◆ **REQUIREMENT**
Please copy all the lines that follow, word for word.

## Begin

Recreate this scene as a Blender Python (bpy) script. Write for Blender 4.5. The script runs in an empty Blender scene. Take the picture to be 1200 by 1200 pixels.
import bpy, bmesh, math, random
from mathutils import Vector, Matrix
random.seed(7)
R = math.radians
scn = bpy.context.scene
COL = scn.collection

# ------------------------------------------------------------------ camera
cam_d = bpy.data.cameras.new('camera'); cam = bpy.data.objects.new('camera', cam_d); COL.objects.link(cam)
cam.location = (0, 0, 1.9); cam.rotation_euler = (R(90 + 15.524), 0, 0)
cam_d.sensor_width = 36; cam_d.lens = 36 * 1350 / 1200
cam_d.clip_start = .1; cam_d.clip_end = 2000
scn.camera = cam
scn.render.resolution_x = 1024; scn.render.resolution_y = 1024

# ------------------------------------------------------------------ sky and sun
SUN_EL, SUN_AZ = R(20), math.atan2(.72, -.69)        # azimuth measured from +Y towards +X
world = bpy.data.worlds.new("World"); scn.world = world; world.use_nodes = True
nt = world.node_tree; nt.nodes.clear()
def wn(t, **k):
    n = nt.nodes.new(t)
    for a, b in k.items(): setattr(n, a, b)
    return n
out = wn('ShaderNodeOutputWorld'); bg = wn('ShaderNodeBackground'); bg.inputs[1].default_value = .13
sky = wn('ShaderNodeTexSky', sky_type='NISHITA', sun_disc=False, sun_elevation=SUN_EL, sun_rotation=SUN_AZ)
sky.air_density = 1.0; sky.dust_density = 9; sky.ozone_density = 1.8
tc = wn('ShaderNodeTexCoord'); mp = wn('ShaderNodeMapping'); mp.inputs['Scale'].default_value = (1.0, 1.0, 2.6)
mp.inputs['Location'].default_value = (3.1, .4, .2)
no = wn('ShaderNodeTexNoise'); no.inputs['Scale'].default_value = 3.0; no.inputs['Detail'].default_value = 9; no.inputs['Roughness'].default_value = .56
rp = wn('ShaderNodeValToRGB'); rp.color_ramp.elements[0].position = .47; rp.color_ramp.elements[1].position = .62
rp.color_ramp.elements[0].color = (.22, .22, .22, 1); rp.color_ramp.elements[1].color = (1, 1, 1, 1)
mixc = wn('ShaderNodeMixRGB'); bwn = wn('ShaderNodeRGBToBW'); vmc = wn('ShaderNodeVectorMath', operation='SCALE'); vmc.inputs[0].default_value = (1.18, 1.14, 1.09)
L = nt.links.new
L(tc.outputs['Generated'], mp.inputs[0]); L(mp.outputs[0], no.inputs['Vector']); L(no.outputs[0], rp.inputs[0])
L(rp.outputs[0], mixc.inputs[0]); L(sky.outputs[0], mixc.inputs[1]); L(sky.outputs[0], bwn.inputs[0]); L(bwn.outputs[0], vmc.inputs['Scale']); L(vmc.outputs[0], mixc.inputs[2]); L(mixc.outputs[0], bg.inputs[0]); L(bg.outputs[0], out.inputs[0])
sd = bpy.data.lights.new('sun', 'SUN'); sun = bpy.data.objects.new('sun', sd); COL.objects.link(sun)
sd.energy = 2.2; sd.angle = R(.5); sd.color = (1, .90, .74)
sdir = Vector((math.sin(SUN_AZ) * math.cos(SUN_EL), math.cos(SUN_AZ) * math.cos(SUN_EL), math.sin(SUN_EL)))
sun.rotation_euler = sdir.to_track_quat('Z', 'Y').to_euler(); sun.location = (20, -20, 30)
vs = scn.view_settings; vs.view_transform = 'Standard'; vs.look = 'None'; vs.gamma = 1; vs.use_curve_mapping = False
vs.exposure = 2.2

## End

◆ **ANSWER FOR THIS EXERCISE**
Recreate this scene as a Blender Python (bpy) script. Write for Blender 4.5. The script runs in an empty Blender scene. Take the picture to be 1200 by 1200 pixels.
import bpy, bmesh, math, random
from mathutils import Vector, Matrix
random.seed(7)
R = math.radians
scn = bpy.context.scene
COL = scn.collection

# ------------------------------------------------------------------ camera
cam_d = bpy.data.cameras.new('camera'); cam = bpy.data.objects.new('camera', cam_d); COL.objects.link(cam)
cam.location = (0, 0, 1.9); cam.rotation_euler = (R(90 + 15.524), 0, 0)
cam_d.sensor_width = 36; cam_d.lens = 36 * 1350 / 1200
cam_d.clip_start = .1; cam_d.clip_end = 2000
scn.camera = cam
scn.render.resolution_x = 1024; scn.render.resolution_y = 1024

# ------------------------------------------------------------------ sky and sun
SUN_EL, SUN_AZ = R(20), math.atan2(.72, -.69)        # azimuth measured from +Y towards +X
world = bpy.data.worlds.new("World"); scn.world = world; world.use_nodes = True
nt = world.node_tree; nt.nodes.clear()
def wn(t, **k):
    n = nt.nodes.new(t)
    for a, b in k.items(): setattr(n, a, b)
    return n
out = wn('ShaderNodeOutputWorld'); bg = wn('ShaderNodeBackground'); bg.inputs[1].default_value = .13
sky = wn('ShaderNodeTexSky', sky_type='NISHITA', sun_disc=False, sun_elevation=SUN_EL, sun_rotation=SUN_AZ)
sky.air_density = 1.0; sky.dust_density = 9; sky.ozone_density = 1.8
tc = wn('ShaderNodeTexCoord'); mp = wn('ShaderNodeMapping'); mp.inputs['Scale'].default_value = (1.0, 1.0, 2.6)
mp.inputs['Location'].default_value = (3.1, .4, .2)
no = wn('ShaderNodeTexNoise'); no.inputs['Scale'].default_value = 3.0; no.inputs['Detail'].default_value = 9; no.inputs['Roughness'].default_value = .56
rp = wn('ShaderNodeValToRGB'); rp.color_ramp.elements[0].position = .47; rp.color_ramp.elements[1].position = .62
rp.color_ramp.elements[0].color = (.22, .22, .22, 1); rp.color_ramp.elements[1].color = (1, 1, 1, 1)
mixc = wn('ShaderNodeMixRGB'); bwn = wn('ShaderNodeRGBToBW'); vmc = wn('ShaderNodeVectorMath', operation='SCALE'); vmc.inputs[0].default_value = (1.18, 1.14, 1.09)
L = nt.links.new
L(tc.outputs['Generated'], mp.inputs[0]); L(mp.outputs[0], no.inputs['Vector']); L(no.outputs[0], rp.inputs[0])
L(rp.outputs[0], mixc.inputs[0]); L(sky.outputs[0], mixc.inputs[1]); L(sky.outputs[0], bwn.inputs[0]); L(bwn.outputs[0], vmc.inputs['Scale']); L(vmc.outputs[0], mixc.inputs[2]); L(mixc.outputs[0], bg.inputs[0]); L(bg.outputs[0], out.inputs[0])
sd = bpy.data.lights.new('sun', 'SUN'); sun = bpy.data.objects.new('sun', sd); COL.objects.link(sun)
sd.energy = 2.2; sd.angle = R(.5); sd.color = (1, .90, .74)
sdir = Vector((math.sin(SUN_AZ) * math.cos(SUN_EL), math.cos(SUN_AZ) * math.cos(SUN_EL), math.sin(SUN_EL)))
sun.rotation_euler = sdir.to_track_quat('Z', 'Y').to_euler(); sun.location = (20, -20, 30)
vs = scn.view_settings; vs.view_transform = 'Standard'; vs.look = 'None'; vs.gamma = 1; vs.use_curve_mapping = False
vs.exposure = 2.2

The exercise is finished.